Keep talking to her. My son is similar, but in a different way: he is wary of new experiences (which you'd never guess; he's very outgoing and loves socializing), to the point that he won't seek them out at all. He loves playing baseball, but getting him to t-ball? No way. We simply encourage him, reassure his fears, and work with him a lot. Maybe you can talk with her teacher...maybe you can put her in a class where the kids are more focused (not a more intense class; just different kids...or maybe even a year older?) and like her. Maybe a different studio/program/whatever would suit her better? You could maybe even put it to her that if she enjoys it, maybe she should consider being a part of it? Ultimately, though, I believe it should be her choice. She followed through and finished the year out, and if she didn't enjoy it, the work ruined it for her, then so be it. Maybe a year away from it will make her miss it enough to pick it up when she's older! You could even do things at home that remind her of her passions--videos? Making up dances of her own, using what she knows?

K.B.

answers from Milwaukee on

I know how you feel... mys daughter just turned 3 and has been this "perfectionist" since she was 2 years old. My daughter loves doing anything but when she says it is hard and no longer wants to do it any more I see it as more of frustration on her face that she can not do it perfectly. I just keep reminding her that even if it is hard to keep practicing and have fun with it.

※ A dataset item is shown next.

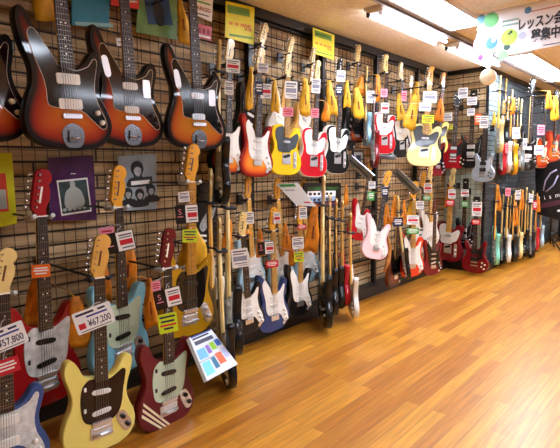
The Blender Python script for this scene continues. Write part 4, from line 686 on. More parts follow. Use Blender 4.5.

At this age you may see her having fun with the dance so sign her up again, maybe see if they do other types of dance for her age. If you see that she is no longer enjoying it or has lost interest and wants to move onto something else that is understandable to have her move onto something else. Remember you are the parent and just say lets sign up for one type of class, let her choose the class, and keep encouraging her to have fun. My mom always said during the summer & school yer we had to be in one type of summer class (t-ball, swim, tennis, dance, whatever) or after school activity (newspaper, swim, basketball and so on) just to keep active, we got to choose what we wanted to do but we had to do at least one (most of us choose two).